Estamos asistiendo a una polarización creciente en el debate público, donde el ultrafeminismo, el que mejor sintoniza con la agenda del wokismo, está jugando un papel muy negativo para la causa que dice defender.
Las delirantes reacciones antijurídicas a la reciente sentencia absolutoria del TSJC sobre el futbolista Dani Alves, que anteriormente había sido condenado por la Audiencia de Barcelona de un delito de agresión sexual, son el último ejemplo.
En lugar de celebrar los avances tan importantes en la lucha contra la violencia de género, sin que por eso sea incompatible que un tribunal integrado mayoritariamente por magistradas haya absuelto de forma valiente, atendiendo solo a los hechos probados, ese feminismo izquierdista está fortaleciendo la base sociológica de la extrema derecha.
El tono inquisitorial que emplea hacia los que no comparten sus apreciaciones, o cuando la justicia contradice esa pretensión absolutista de que la “víctima” siempre tenga la razón, está generando un caldo de cultivo perfecto para alimentar un conservadurismo reaccionario.
Al demonizar al hombre como categoría, sospechoso por definición, y al reducir situaciones complejas como son las relaciones sexuales a una narrativa de opresión patriarcal, aleja a amplios sectores de la población que, de otro modo, podrían ser aliados en la lucha por la igualdad.
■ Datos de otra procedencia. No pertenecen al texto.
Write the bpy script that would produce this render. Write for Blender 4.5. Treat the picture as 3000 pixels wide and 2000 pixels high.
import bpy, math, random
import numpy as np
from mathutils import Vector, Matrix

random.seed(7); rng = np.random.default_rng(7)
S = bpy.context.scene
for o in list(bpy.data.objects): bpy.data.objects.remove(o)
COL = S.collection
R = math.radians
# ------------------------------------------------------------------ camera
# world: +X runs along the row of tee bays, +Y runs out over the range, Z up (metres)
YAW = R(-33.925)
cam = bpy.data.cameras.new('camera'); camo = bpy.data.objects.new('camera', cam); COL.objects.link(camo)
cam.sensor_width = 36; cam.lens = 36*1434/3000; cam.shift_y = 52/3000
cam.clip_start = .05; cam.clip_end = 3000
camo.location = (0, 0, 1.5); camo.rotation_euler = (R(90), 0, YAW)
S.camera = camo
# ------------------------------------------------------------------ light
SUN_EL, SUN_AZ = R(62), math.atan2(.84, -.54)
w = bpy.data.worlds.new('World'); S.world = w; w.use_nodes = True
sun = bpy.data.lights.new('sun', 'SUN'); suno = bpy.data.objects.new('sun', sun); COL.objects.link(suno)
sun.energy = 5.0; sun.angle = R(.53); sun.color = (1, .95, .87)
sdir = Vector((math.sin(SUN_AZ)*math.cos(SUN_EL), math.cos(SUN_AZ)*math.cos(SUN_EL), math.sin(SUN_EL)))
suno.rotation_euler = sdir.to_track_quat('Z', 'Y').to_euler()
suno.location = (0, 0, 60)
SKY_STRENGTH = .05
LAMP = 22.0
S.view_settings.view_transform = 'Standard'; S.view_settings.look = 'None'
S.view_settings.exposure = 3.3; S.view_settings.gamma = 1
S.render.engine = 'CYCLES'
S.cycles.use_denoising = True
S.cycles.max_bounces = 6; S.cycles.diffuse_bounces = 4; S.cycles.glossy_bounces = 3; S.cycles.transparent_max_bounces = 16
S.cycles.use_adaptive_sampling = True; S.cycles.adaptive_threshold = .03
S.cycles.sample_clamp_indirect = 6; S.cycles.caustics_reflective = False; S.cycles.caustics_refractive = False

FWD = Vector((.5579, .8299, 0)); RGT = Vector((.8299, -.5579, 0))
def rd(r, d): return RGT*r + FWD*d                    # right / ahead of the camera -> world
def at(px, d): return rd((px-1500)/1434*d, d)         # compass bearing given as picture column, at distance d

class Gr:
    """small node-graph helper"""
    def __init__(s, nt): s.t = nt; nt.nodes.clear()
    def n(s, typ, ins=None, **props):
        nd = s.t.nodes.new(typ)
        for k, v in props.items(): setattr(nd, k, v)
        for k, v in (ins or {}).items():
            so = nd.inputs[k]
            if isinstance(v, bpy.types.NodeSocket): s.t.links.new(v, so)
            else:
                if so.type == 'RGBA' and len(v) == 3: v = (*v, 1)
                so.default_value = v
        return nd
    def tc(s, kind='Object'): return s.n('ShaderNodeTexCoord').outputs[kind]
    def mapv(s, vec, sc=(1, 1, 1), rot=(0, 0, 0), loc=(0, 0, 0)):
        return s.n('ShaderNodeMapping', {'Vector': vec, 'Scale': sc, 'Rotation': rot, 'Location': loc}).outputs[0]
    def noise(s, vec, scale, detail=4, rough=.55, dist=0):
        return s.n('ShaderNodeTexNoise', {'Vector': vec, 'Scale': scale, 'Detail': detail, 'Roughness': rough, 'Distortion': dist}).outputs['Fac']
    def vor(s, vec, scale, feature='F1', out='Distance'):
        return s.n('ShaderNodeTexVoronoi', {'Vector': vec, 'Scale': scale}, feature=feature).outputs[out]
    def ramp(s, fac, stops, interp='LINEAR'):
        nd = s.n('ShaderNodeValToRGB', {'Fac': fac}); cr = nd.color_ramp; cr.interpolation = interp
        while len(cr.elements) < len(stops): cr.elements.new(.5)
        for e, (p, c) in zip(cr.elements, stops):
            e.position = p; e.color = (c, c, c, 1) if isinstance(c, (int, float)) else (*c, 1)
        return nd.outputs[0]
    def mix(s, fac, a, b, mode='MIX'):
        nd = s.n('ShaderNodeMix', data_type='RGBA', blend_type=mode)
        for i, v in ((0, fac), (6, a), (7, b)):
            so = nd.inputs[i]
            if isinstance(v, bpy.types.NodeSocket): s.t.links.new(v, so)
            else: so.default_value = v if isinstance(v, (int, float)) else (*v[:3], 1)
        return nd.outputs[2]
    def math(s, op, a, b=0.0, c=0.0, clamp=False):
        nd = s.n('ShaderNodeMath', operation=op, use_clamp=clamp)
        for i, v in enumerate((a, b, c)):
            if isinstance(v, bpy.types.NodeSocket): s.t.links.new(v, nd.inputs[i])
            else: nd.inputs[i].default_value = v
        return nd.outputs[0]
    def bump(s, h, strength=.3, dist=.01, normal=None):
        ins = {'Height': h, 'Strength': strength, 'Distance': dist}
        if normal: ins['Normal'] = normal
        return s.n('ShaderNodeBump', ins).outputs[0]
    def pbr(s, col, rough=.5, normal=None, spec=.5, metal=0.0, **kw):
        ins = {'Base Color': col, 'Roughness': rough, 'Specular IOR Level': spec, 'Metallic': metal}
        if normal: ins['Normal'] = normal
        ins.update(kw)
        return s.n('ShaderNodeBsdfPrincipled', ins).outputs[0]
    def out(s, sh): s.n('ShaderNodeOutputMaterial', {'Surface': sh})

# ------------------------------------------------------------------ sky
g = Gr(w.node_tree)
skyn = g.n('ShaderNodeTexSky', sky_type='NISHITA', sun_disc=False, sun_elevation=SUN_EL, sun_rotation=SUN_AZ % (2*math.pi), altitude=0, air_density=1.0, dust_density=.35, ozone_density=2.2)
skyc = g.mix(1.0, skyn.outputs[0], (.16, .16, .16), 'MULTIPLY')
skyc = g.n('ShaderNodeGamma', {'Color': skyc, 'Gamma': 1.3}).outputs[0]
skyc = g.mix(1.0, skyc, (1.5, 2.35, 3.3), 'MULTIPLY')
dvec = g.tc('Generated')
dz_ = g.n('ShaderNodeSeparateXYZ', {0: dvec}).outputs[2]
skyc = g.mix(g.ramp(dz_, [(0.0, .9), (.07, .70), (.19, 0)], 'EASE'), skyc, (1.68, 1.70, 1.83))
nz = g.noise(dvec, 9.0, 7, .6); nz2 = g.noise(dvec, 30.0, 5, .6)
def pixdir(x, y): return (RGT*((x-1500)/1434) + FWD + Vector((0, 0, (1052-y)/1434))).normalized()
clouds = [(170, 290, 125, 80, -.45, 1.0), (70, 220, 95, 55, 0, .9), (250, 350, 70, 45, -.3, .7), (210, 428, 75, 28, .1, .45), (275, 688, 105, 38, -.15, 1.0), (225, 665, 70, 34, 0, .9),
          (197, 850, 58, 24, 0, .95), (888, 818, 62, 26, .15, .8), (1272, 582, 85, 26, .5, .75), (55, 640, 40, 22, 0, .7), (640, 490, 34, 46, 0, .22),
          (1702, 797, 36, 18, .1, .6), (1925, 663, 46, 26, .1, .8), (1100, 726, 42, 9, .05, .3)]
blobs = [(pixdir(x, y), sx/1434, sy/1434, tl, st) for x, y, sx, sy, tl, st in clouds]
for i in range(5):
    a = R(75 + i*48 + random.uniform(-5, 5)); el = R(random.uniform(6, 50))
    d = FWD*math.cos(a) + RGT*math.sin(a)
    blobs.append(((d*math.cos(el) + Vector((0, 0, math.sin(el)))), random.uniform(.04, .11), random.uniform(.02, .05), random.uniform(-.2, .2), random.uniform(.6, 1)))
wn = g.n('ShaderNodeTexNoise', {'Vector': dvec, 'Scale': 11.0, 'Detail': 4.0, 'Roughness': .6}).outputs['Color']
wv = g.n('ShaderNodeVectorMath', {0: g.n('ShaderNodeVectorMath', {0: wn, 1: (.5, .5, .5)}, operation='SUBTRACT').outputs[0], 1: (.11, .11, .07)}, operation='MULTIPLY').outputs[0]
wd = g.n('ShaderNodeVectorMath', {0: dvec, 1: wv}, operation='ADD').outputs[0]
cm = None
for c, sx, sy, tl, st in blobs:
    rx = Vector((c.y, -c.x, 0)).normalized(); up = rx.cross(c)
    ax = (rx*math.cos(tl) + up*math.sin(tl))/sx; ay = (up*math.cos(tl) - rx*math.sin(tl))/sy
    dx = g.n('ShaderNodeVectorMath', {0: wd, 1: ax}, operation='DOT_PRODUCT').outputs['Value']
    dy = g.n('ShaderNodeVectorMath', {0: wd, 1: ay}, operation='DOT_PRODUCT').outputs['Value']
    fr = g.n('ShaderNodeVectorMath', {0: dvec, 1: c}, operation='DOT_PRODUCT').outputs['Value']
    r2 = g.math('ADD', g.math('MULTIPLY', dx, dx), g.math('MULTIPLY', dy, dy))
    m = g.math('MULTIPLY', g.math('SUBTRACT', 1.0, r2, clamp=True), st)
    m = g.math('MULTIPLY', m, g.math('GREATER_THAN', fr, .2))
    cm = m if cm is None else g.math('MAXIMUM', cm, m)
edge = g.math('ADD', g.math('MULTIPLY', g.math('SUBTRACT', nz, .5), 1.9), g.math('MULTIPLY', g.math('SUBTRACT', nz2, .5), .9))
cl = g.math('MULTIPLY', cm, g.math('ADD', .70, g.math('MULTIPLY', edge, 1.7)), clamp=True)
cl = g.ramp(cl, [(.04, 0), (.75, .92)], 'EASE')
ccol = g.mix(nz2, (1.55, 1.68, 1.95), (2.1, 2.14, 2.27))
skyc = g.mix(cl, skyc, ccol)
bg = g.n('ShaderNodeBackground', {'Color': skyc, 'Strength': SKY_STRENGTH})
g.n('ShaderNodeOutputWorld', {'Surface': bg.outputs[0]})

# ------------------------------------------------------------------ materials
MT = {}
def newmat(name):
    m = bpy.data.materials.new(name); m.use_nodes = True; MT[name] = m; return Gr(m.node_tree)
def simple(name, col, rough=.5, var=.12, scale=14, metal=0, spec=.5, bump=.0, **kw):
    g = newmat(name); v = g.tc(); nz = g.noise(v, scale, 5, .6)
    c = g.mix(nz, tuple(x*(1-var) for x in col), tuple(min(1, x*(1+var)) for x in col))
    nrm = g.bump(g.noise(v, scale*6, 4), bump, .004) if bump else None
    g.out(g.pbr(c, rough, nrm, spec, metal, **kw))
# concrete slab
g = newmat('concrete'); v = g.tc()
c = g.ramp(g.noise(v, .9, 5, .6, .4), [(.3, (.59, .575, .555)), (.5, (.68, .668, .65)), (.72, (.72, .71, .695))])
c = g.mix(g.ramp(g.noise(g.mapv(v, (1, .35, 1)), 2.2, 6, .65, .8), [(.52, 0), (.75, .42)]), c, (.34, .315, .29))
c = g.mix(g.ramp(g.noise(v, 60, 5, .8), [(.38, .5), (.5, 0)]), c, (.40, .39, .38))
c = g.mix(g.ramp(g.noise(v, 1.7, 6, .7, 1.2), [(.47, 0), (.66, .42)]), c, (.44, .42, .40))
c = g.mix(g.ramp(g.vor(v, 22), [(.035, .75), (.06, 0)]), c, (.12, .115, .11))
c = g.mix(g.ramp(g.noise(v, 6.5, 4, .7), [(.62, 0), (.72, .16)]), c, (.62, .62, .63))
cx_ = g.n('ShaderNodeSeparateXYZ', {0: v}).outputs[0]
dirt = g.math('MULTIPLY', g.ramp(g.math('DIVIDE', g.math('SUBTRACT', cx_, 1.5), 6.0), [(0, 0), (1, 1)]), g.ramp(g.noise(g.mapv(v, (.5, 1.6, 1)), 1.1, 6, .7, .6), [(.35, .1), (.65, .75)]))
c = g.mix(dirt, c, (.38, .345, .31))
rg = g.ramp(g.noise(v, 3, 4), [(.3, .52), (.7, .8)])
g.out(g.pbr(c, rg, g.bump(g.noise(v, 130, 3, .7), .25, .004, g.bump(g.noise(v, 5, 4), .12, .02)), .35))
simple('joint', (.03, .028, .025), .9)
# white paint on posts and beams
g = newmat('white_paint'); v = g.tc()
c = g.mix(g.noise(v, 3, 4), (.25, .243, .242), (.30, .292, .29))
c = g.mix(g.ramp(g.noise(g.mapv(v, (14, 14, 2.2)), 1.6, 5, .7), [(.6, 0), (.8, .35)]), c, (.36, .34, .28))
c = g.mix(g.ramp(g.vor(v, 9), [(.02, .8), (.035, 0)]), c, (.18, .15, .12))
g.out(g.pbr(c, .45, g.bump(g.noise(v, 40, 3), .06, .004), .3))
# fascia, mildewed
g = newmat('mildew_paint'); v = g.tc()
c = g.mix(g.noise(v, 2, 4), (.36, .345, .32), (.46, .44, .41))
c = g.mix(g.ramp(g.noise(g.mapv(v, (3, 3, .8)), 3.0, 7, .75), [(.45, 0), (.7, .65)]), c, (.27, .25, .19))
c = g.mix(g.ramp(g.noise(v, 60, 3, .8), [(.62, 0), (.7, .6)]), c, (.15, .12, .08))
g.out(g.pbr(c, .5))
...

La consecuencia es previsible: muchos hombres, especialmente varones jóvenes, que se sienten señalados o discriminados injustamente encuentran en los discursos de la extrema derecha una válvula de escape, un refugio donde se les promete recuperar una dignidad que perciben perdida.

La retórica incendiaria que estos días hemos escuchado a raíz del caso Alves por parte de María Jesús Montero, cargándose la presunción de inocencia, o de Ione Belarra, estallando contra la “violencia institucional y la justicia patriarcal”, alimenta la caricatura que la derecha ultra necesita para prosperar.
Además, como sarcásticamente un tuitero anónimo ha escrito en X, llama la atención que Belarra ignorase lo que Juan Carlos Monedero hacía en Podemos con algunas mujeres, pero esté ahora tan segura de la agresión sexual de Alves, y lo mismo se puede decir de Yolanda Díaz, que ignoraba el comportamiento tocaculos de Íñigo Errejón, pero que también se ha indignado mucho con la absolución del futbolista, o de la vicepresidenta Montero, que tampoco vio lo de Ábalos y las prostitutas, pero que está pidiendo a gritos un régimen inquisitorial contra los hombres denunciados.
Cuando se insiste en medidas punitivas desproporcionadas, en exigir sentencias condenatorias, o en una visión del mundo donde el género es una guerra sin cuartel, se entrega a los reaccionarios un enemigo claro y tangible.
Formaciones como Vox en España o los movimientos identitarios en Europa no están dudando en aprovechar este regalo, presentándose como los defensores de una "normalidad" entre sexos amenazada por la "ideología de género". El ultrafeminismo, en su afán de deconstruirlo todo, termina construyendo el andamiaje de su propio adversario.